## Work to complete
Line by line, repeat the data below exactly, beginning at the first line and ending at the line with "bev=.02).build('stem_head_roller', M['steel'], b6.root)". Omit pictures.
★ ★ ★ ★
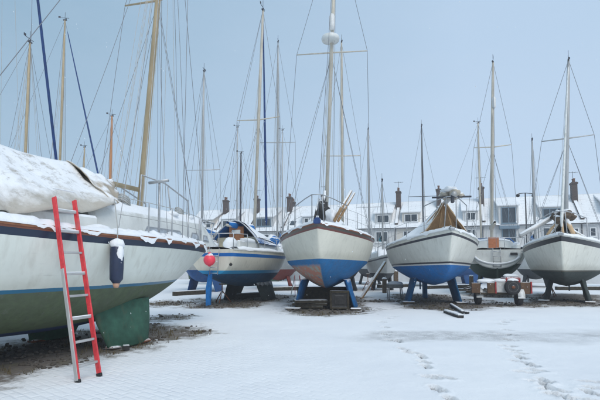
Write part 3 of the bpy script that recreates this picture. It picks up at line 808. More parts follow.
MB().box((4.62, 0, 2.46), (.3, .14, .1), bev=.02).build('stem_head_roller', M['steel'], b6.root)

# ================================================================== yacht 5: seen from dead astern behind the trailer
hm5 = hull_mat('hull_white_green', (.8, .8, .74), (.02, .065, .035), 1.5, cove=[(.06, .1, (.3, .32, .33))], wear=.3)
b5 = Yacht('sailing_yacht', 'white yacht seen from dead astern behind the trailer, with an orange-brown washboard', (11.55, 27.55), 20, 7.0, 2.9, 1.26, (2.16, 2.2, 2.4), .72, hm5, tr=.86, toe=(M['gel'], .05), snowdeck=.1)
b5.keels(mat('green_keel', (.02, .05, .03), .8, .3, 5), -1.0, .7, .6, .8, .9)
b5.rudder(mat('green_rudder_dark', (.02, .05, .03), .8, .3, 5), .4, 1.3, ch=.4)
b5.cabin(-1.5, 2.2, 1.0, .6, .45, windows=[(-1.2, -.2, .12, .3, .05)], snow=.12)
z5 = b5.cabtop(-1.3)
MB().box((-1.54, 0, z5-.15), (.05, .5, .6), bev=.01).build('washboard', mat('orange_varnish', (.42, .14, .05), .5, .2, 9), b5.root)
for sg in (1, -1):
    MB().box((-2.4, sg*.95, 2.3), (1.9, .2, .28), bev=.05).build('coaming', M['gel'], b5.root)
    MB().tube([(-1.55, sg*.3, z5+.12), (-1.6, sg*.75, z5+.08), (-1.7, sg*1.05, z5-.28)], .035, 6).build('hatch_garage', M['bluecan2'], b5.root)
    MB().blob((-2.4, sg*.95, 2.46), .2, 14+sg, 8, (4, .7, .45)).build('snow_on_coaming', M['snow'], b5.root)
rows = []
for i in range(21):   # horseshoe shaped snow-laden bathing platform on the transom
    a = math.pi*i/20; y, z = .98*math.cos(a), 1.98-.62*math.sin(a)
    rows.append([Vector((-3.53-.05*math.cos(t)-.12, y*(1+.1*math.sin(t)), z-.1*math.sin(t)*math.sin(a))) for t in [k*math.pi/4 for k in range(8)]])
MB().grid(rows, True, True).build('transom_moulding', M['gel'], b5.root)
pts = [(1.02*math.cos(math.pi*i/24), 2.0-.66*math.sin(math.pi*i/24)) for i in range(25)]+[(-1.0, 2.13), (1.0, 2.13)]
MB().add([Vector((-3.6, y, z)) for y, z in pts]+[Vector((-3.44, y*.98, z)) for y, z in pts], [tuple(range(27)), tuple(range(53, 26, -1))]+[(i, (i+1) % 27, 27+(i+1) % 27, 27+i) for i in range(27)]).build('transom_panel', M['gel'], b5.root)
MB().tube([(-3.72, y, 2.0-.5*math.sin(math.acos(max(-1, min(1, y/1.02))))+.0) for y in [lerp(-.95, .95, k/12) for k in range(13)]], .045, 8).build('ledge_snow', M['snow'], b5.root)
mb = MB()
for y in (-.16, .16): mb.tube([(-3.66, y, 2.2), (-3.74, y, 1.35)], .016, 6)
for z in (1.4, 1.62, 1.84, 2.06): mb.tube([(-3.73, -.16, z), (-3.73, .16, z)], .016, 6)
mb.build('boarding_ladder', M['steel'], b5.root)
MB().box((-3.67, -.72, 1.95), (.03, .3, .12), bev=.01).build('vent_grille', M['black'], b5.root)
mast_px(b5, .1, z5, 493, 62, r=.085, m=M['cream'], spreaders=[(.52, .95)], wire=.009, extra=3, boom=(.7, 3.0, .0, M['canvas']))
b5.rail_snow(drip=.05); b5.pushpit(.55)
mo5 = b5.loc(P(494, 103, (b5.mat @ Vector((.1, 0, 0))).y-.1)); MB().lathe(mo5, [(.05, -.3), (.09, -.2), (.1, .25), (.05, .35)], 10).build('radar_reflector', M['whitep'], b5.root)

# ================================================================== background yachts
def bg(name_label, mx, my, Y, az, L, B, topc, botc, mm, spr=(), r=.06, furl=None, zw=1.2, h=2.1, ext=1, wire=.008, extra=2, cov=None, cab=True, refl=None, fcol=None, fl=.04, tentm=None):
    hv = Vector((math.sin(R(az)), math.cos(R(az))))
    p = P(mx, my, Y); bow = Vector((p.x, Y))+hv*(L/2-.1*L)
    hm = hull_mat('hull_'+name_label.split()[0]+'_bg', topc, botc, zw, cove=[(.08, .15, fcol or (.1, .1, .12))], wear=.4)
    b = Yacht('sailing_yacht', name_label, (bow.x, bow.y), az, L, B, zw, (h-.05, h, h+.25), .5, hm, tr=.7, detail=0, toe=(M['teak'] if fcol else M['gel'], .05))
    b.keels(hm, -L*.12, L*.1, B*.22, B*.3, .8)
    b.rudder(hm, .4, 1.2, ch=.45, x=-L/2+.3)
    b.cabin(-L*.3, L*.25, B*.33, B*.2, .42, snow=.1, windows=[(-L*.22, -L*.08, .12, .3, .05)])
    mast_px(b, .1*L, b.cabtop(.1*L), mx, my, r=r, m=mm, spreaders=spr, furl=furl, wire=wire, extra=extra+1, boom=(.7, L*.33, 0, cov or M['bluecan']), ext=ext)
    b.pulpit(.55, r=.018); b.pushpit(.55, r=.018); b.stanchions(3, .55, 1)
    return b
W1, W2, CR = (.62, .63, .61), (.5, .52, .52), (.56, .53, .44)
BL_, RD, BK, GR = (.01, .09, .28), (.22, .03, .02), (.03, .035, .04), (.03, .07, .04)
# far left boat with only its blue rolled headsail in view
b0 = Yacht('sailing_yacht', 'white yacht whose thick navy rolled headsail slants out of the picture at top left', (-6.75, 13.0), 6, 8.4, 2.3, 1.2, (2.0, 2.0, 2.2), .5, hull_mat('hull_far_left', W2, BL_, 1.2), detail=0, tip=.88)
b0.keels(kb, -1, .8, .5, .7, .8)
b0.cabin(-2.2, 2, .8, .5, .4, snow=.1)
b0.mast(b0.loc((-7.15, 10.3, 2.5)), b0.loc((-7.25, 10.1, 15.2)), .08, M['alu'], spreaders=[(.55, 1.0)], fore=b0.loc((-6.75, 12.9, 2.25)), furl=(M['navy'], .04), extra=5)
bg('white yacht with the leftmost far mast, tan, rising over the tarpaulin', 30, 42, 17.5, 5, 7.4, 2.5, W1, GR, M['tan'], [(.33, .8)], r=.055, cov=M['canvas'], extra=7, refl=1)
bg('grey-white broadside yacht, tall tan mast and thin navy rolled headsail falling to the right', 65, 20, 24.5, 84, 7.8, 2.5, W2, BL_, M['tan'], [(.3, 1.0)], r=.065, furl=(M['navy'], .055), extra=7)
bg('cream yacht with a short orange varnished mast', 112, 116, 29, 80, 6.6, 2.3, CR, BK, M['orange'], [], r=.085, extra=5)
bg('small white yacht with a very short tan mast glimpsed over the tarpaulin end', 84.5, 147, 35, 95, 6, 2.2, W1, BL_, M['tan'], [], r=.07)
bg('white yacht with a blue bottom behind the bow of the large left yacht', 204, 71, 24.3, 185, 7.4, 2.6, W1, BL_, M['alu'], [(.42, .95)], r=.06, extra=7)
bg('cream yacht lying broadside with a bare dark grey mast', 241, 153, 34.5, 95, 6.6, 2.3, CR, GR, M['darkspar'], [], r=.075, extra=4)
bg('pale yacht far off beside the dark-masted one, thin silver mast left of it', 237.6, 127, 39, 93, 6.6, 2.3, W1, BK, M['alu'], [(.4, .8)], r=.055)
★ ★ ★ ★
## Written answer
Write part 3 of the bpy script that recreates this picture. It picks up at line 808. More parts follow.
MB().box((4.62, 0, 2.46), (.3, .14, .1), bev=.02).build('stem_head_roller', M['steel'], b6.root)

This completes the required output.